With what reverent sympathy, free from vulgar curiosity, would I fain catch an echo of that which stirs in the depths of her heart when she contemplates the drama of her destiny. But a conversation with a queen is not directed by one's own fancy, and at the beginning of the audience Her Majesty touches upon different subjects lightly and gracefully as if there were nothing unusual happening in the world. We talk of the East, where we have both travelled; we talk of books she has read; it seems as if we were oblivious of the great tragedy which is being enacted, oblivious of the surrounding country, strewn with ruins and the dead. Soon, however, perhaps because a little bond of confidence has established itself between us, Her Majesty speaks to me of the destruction of Ypres, Furnes, towns from which I have just come; then the two blue stars gazing at me seem to me to grow a little misty, in spite of an effort to keep them clear.

"But, madam," I say, "there still remains standing enough of the walls to enable all the outlines to be traced again, and almost everything to be practically reconstructed in the better times that are in store."

"Ah," she answers, "rebuild! Certainly it will be possible to rebuild, but it will never be more than an imitation, and for me something essential will always be lacking. I shall miss the soul which has passed away."

Then I see how dearly Her Majesty had already loved those marvels now ruined, and all the past of her adopted country, which survived there in the old stone tracery of Flanders.

Ypres and Fumes incline us to subjects less impersonal, and gradually we at last come to talk of Germany. One of the sentiments predominant, it seems, in her bruised heart is that of amazement, the most painful as well as the most complete amazement, at so many crimes.

"There has been some change in them," she says, in hesitating words. "They used not to be like this. The Crown Prince, whom I knew very well in my childhood, was gentle, and nothing in him led one to expect—— Think of it as I may, day and night, I cannot understand—— No, in the old days they were not like this, of that I am sure."
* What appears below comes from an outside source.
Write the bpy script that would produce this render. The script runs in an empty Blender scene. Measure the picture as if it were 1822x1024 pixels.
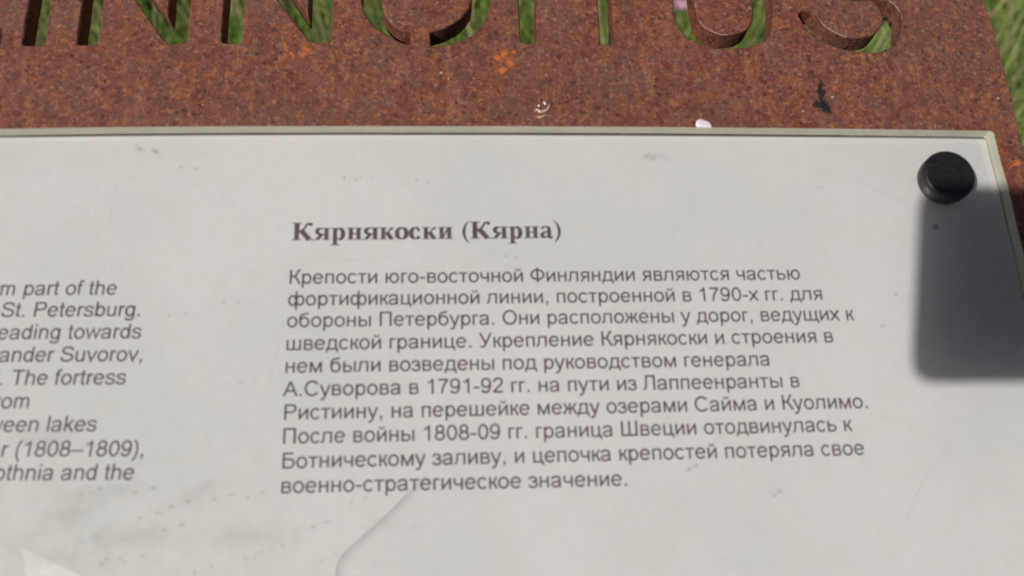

But I know very well that they were ever thus (as indeed all of us know); they were always the same from the beginning under their inscrutable hypocrisy. But how could I venture to contradict this Queen, born among them, like a beautiful, rare flower among stinging nettles and brambles? To be sure, the unleashing of their latent barbarism which we are now witnessing is the work of that King of Prussia who is the faithful successor of him whom formerly the great Empress Maria Theresa stigmatised; it is he indeed, who, to use the bitter yet very just American expression, has given them swelled heads. But their character was ever the same in all ages, and in order to form a judgment of their souls, steeped in lies, murders, and rapine, it is sufficient to read their writers, their thinkers, whose cynicism leaves us aghast.

After a moment's pause in which nothing is heard but the noise of the wind outside, remembering that the young martyred Queen was a Bavarian princess, I venture to recall the fact that the Bavarians in the Germany Army were troubled at the persecutions endured by the Queen of the Belgians, who had sprung from their own race, and indignant when the Monster who leads this Witches' Sabbath even tried to single out her children as a mark for his shrapnel lire.

But the Queen, raising her little hand from where it rested on the silken texture of her gown, outlines a gesture which signifies something inexorably final, and in a grave, low voice she utters this phrase which falls upon the silence with the solemnity of a sentence whence there is no appeal:

"It is at an end. Between them and me has fallen a curtain of iron which will never again be lifted."

At the same time, at the remembrance of her childhood, doubtless, and of those whom she loved over there, the two clear blue eyes which were looking at me grow very misty, and I turn my head away so that I may not seem to have noticed.